In the listing below, pick out lines with "pixels".

####################

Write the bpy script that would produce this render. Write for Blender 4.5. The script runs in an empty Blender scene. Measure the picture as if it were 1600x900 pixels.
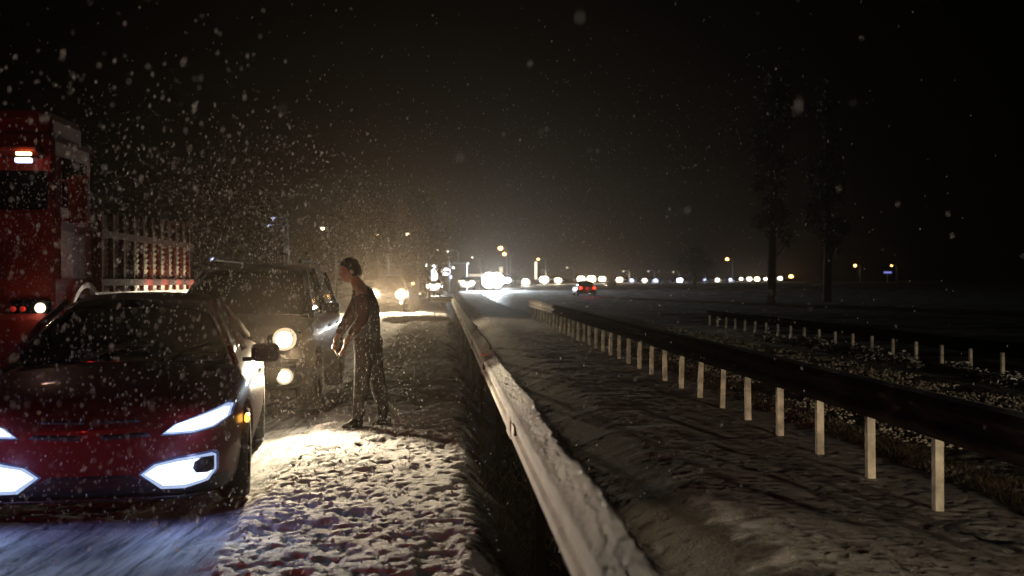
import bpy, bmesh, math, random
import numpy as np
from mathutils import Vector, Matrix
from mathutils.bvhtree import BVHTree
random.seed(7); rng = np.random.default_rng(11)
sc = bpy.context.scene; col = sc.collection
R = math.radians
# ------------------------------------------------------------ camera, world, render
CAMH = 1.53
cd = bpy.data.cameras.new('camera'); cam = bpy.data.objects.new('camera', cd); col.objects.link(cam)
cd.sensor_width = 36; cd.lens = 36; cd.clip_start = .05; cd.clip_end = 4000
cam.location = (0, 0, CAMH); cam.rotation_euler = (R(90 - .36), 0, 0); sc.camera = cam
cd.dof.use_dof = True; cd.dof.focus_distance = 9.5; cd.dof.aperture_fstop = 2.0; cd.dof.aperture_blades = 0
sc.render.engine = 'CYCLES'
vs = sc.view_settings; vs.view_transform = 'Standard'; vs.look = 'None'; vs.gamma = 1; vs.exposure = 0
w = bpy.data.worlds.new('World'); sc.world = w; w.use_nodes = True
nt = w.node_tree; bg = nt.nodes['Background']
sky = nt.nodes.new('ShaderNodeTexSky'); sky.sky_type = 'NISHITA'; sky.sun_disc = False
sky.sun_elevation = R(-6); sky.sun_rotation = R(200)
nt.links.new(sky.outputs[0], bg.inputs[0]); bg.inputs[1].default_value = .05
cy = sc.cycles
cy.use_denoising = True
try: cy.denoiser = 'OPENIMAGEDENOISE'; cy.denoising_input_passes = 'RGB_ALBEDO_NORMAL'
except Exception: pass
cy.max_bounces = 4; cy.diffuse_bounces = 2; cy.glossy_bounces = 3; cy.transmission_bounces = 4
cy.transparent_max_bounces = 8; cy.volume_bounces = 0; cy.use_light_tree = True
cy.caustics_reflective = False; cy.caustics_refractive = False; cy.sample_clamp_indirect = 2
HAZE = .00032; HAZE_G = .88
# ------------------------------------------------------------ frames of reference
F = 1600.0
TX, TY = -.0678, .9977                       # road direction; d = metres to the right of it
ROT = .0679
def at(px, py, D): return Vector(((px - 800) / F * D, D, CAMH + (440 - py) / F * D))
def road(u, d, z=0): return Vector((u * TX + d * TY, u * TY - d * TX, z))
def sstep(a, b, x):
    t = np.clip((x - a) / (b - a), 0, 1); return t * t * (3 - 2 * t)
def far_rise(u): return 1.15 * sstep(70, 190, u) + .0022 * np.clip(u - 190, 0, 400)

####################

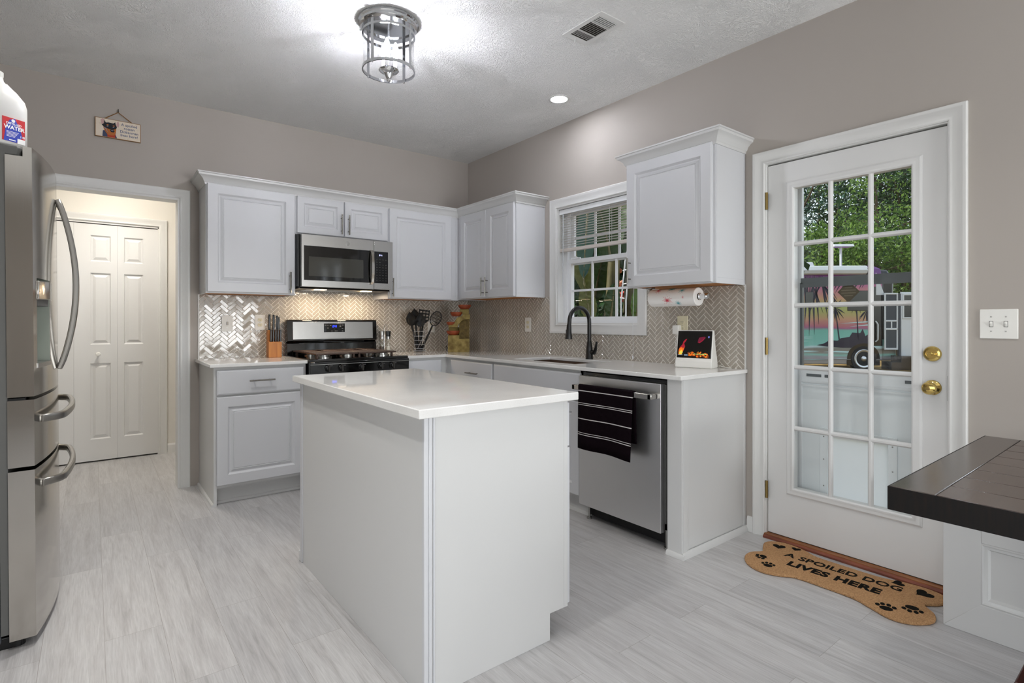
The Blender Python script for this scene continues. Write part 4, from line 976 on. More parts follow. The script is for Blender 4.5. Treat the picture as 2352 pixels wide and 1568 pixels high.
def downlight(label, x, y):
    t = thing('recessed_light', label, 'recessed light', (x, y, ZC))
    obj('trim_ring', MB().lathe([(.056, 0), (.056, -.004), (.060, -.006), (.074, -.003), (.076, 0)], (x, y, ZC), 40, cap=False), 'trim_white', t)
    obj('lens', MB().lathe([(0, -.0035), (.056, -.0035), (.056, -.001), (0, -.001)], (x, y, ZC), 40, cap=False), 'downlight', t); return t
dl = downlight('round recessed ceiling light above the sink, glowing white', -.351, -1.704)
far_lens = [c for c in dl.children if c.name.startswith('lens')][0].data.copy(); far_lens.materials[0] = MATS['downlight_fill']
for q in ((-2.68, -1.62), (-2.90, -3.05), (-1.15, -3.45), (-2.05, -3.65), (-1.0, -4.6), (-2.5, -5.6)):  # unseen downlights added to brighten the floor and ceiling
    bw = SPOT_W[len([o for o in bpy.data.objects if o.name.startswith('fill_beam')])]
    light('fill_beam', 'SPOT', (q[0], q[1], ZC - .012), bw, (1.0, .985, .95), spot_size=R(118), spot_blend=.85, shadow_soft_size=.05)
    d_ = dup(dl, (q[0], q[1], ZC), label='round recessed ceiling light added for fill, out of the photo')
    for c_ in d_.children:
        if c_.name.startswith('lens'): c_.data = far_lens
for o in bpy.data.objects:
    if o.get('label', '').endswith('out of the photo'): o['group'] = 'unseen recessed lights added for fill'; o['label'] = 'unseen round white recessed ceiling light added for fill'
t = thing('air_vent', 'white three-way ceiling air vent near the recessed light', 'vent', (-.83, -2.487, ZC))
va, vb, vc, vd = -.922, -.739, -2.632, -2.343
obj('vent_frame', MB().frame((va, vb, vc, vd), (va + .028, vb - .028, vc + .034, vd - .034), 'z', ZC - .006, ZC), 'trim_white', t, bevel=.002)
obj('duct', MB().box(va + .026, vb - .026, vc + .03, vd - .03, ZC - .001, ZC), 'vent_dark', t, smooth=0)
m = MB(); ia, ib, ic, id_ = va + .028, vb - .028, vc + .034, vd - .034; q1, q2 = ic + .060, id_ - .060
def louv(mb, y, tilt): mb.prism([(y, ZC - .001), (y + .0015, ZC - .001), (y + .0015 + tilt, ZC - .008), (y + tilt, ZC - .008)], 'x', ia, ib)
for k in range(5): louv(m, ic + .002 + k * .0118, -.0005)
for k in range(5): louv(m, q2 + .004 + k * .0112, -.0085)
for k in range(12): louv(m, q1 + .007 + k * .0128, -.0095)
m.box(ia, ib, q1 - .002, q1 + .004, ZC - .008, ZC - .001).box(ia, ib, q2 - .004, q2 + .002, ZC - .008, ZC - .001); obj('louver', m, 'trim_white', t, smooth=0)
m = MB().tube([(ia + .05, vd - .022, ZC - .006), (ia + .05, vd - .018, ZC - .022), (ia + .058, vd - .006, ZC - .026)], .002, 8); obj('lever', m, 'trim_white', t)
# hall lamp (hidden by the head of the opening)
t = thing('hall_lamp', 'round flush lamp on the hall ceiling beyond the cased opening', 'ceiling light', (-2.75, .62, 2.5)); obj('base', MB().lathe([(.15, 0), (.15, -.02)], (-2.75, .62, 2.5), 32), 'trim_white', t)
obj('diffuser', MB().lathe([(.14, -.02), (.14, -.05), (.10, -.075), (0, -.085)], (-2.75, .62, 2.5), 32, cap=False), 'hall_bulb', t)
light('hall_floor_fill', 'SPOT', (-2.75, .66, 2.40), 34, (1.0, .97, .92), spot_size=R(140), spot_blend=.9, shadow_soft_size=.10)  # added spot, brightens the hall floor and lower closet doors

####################

▶ Result of the task:
Write the bpy script that would produce this render. Write for Blender 4.5. The script runs in an empty Blender scene. Measure the picture as if it were 1600x900 pixels.
The Blender Python script for this scene continues. Write part 4, from line 976 on. More parts follow. The script is for Blender 4.5. Treat the picture as 2352 pixels wide and 1568 pixels high.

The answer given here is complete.